Lame di luce nella poesia di Jonathan Rizzo
di Sandro Sardella
LAME di LUCE nella POESIA di JONATHAN RIZZO
una vera e propria scorpacciata di incontri durante l’Elba Poetry Festival
.. Jonathan Rizzo poeta elbano ma randagio tra l’Italia e Parigi .. con
affetto lo chiamavamo “Bukowskino” .. per quella sua parlata un poco
strascicata .. per quella sua andatura un poco ondeggiante .. per la sua
istrioneria .. per una sua tenerezza inquieta .. per quella miscela di
lirica crudeltà provocatoria e provocante .. per quello sguardo morbido
indagatore questuante di corpi e d’amore .. per le sue poesie alla
Bukowski dall’innocenza oltraggiata .. e la maglietta bianca a righine
nere .. la sigaretta scroccata .. il bicchiere per la disperata arsura da
Generazione Perduta ..
mi sento .. dissi io .. l’irriverente poesia di Jonathan Rizzo ..
mi sento .. disse lei .. la sulfurea poesia di Jonathan Rizzo ..
una scrittura dal sottosuolo che brucia nel malessere di vivere in un
mondo senza vita .. che cancella i limiti della morale comune ..
c’è la forza della ribellione che insorge in un ispido lirismo arrabbiato
di bruciante immediatezza .. una poesia che vaga come una puttana
sfiorita carnale sui marciapiedi della storia per non essere merce di
lusso con alto tasso di imbecillità per il salotto buono ..
un andarsene alla deriva dell’eversione e del meraviglioso conservando
sempre qualcosa di raffinato ..
la saliva impasta le tante illusioni .. ..
*
VIRGOLETTATO
“Quello che faceva il buffone nelle librerie”
Diceva il padre della donna che mi mantiene.
“Quello che non è gestibile, contenibile”
Diceva il poeta che si professa anarchico.
“Quello che la violenza e la pazzia
come brutta canzone sulle labbra”
Diceva accarezzandosi con i grossi palmi l’editore
in stampa
delle conchiglie su cui smalto perle fatte a fango.

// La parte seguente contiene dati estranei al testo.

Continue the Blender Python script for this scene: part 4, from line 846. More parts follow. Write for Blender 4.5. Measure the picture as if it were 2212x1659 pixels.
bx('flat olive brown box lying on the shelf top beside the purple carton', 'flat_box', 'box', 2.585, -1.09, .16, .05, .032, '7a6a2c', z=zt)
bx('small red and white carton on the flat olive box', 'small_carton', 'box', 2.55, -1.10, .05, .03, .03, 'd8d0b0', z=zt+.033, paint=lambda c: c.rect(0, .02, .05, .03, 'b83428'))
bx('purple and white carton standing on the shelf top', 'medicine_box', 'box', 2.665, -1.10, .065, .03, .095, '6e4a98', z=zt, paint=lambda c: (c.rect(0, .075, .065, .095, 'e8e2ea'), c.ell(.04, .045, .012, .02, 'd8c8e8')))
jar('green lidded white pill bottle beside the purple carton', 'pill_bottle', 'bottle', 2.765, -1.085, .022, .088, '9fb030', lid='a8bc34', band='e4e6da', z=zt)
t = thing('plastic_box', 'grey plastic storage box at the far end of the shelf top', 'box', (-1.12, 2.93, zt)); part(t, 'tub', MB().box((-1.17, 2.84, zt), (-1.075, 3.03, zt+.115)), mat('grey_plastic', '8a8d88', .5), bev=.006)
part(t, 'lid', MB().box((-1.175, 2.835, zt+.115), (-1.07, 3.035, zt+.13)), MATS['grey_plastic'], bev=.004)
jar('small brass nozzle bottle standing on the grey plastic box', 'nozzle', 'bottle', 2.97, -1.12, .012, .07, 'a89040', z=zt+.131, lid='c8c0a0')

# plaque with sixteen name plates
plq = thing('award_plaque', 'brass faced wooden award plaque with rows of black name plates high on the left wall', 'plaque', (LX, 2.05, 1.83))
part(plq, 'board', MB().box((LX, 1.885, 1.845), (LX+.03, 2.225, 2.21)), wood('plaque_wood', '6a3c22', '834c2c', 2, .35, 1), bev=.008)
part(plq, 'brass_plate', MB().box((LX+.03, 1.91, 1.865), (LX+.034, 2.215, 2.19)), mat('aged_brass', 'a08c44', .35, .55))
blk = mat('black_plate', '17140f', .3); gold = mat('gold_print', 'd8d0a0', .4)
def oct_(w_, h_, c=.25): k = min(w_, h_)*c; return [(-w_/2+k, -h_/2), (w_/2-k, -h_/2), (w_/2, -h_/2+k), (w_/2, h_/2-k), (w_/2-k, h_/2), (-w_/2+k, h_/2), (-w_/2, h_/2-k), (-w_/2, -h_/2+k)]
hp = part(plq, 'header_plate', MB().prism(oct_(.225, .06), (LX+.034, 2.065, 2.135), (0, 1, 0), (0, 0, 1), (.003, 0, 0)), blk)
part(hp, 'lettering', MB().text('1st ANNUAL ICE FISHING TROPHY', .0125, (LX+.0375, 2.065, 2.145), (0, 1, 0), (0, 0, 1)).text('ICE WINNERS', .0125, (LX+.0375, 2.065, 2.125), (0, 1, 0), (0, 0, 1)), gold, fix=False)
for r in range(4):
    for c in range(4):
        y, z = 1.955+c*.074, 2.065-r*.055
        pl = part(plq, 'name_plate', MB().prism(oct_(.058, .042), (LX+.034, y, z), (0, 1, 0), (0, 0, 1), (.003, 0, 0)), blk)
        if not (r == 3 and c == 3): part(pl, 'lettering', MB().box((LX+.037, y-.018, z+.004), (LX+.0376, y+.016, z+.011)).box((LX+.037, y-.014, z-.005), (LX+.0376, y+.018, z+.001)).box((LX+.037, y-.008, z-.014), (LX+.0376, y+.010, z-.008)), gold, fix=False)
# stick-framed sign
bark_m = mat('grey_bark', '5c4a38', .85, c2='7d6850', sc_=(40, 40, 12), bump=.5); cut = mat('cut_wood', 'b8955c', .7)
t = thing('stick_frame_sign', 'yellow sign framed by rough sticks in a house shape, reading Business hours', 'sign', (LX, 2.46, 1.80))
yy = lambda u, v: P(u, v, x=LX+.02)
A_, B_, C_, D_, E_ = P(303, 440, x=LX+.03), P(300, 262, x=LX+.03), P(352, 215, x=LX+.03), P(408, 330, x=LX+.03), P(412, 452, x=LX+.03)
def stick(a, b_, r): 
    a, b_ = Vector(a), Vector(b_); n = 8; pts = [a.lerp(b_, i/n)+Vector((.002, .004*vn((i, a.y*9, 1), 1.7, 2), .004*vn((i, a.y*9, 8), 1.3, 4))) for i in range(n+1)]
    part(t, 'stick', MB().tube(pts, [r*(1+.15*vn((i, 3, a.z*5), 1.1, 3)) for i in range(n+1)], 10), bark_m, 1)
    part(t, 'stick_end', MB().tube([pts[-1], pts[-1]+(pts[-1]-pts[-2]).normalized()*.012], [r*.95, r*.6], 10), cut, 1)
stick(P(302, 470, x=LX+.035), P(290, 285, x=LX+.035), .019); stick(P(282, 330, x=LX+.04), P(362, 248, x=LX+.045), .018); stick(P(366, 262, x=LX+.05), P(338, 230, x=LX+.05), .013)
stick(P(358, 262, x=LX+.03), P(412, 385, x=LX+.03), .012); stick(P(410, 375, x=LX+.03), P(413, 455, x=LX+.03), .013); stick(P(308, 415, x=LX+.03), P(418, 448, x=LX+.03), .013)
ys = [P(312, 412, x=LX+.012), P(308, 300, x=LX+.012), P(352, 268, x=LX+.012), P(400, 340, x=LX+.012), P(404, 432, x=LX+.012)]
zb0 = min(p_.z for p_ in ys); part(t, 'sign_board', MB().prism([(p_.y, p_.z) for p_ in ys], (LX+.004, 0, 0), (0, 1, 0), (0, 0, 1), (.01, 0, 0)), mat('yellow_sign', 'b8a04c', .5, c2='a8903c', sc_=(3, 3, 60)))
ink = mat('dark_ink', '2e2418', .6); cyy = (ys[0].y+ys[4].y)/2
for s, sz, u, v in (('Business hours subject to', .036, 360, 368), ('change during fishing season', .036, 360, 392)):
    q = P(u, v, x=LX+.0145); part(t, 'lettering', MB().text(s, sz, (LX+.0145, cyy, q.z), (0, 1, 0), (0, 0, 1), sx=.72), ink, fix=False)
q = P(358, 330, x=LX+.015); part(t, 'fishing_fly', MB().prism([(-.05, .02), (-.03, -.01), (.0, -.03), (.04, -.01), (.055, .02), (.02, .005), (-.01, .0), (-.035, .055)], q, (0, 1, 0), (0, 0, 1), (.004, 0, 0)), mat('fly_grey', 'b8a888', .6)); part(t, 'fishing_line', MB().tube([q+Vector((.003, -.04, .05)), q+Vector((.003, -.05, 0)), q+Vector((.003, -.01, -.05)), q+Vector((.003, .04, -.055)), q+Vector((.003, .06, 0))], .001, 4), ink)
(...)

Dicono tante latrine tirando lo sciacquone
Le mani si stringono ipocrite
dove stantie lacrime s’intrecciano madide
come radice tra i calli scalzi dei nani
dalle lingue rapide.
Quelli come me,
i matti persi
che scopano fessi
non rispondono ai caporaletti
marci alberi olmi.
Colmi d’orci dai tonfi sordi
obbediscono ad allori in catarsi
farsi affluenti flosci.
Quelli come me
che i lampi di genio
li scaricano nei cessi fossi
di merda, argini virgolettati di crocefissi
ricolmi degli eccessi d’animi vuoti come
strapiombi
d’animi bassi.
Eccessi
nostri specchi.
Siamo uomini e mostri.
Sento i vostri fatti merdosi
ergersi sparsi.
Vi tambureggiano sulle labbra
dalle budella ai polmoni a risalirsi
fino ai denti grossi.
Sbarre e morsi a pezzi di sterco dal profumo lercio.
Centomila lire di piccole feci
farsi tarli e sorrisi
su porcellane intrecciate
di gassose perle per verità terse.
Virgolette per pulirsi le chiappe,
soffiarsi natiche,
accarezzarsi tra le tenere guance.
Chi almeno una volta nella vita non avrebbe voluto incontrare un poeta così? Maudit, libertino e irreverente. Un “Bukowskino” insomma! Me ne è stata offerta l’occasione durante l'”Elba International Poetry Festival”. Grazie al poeta Sandro Sardella per questa ispirata rievocazione.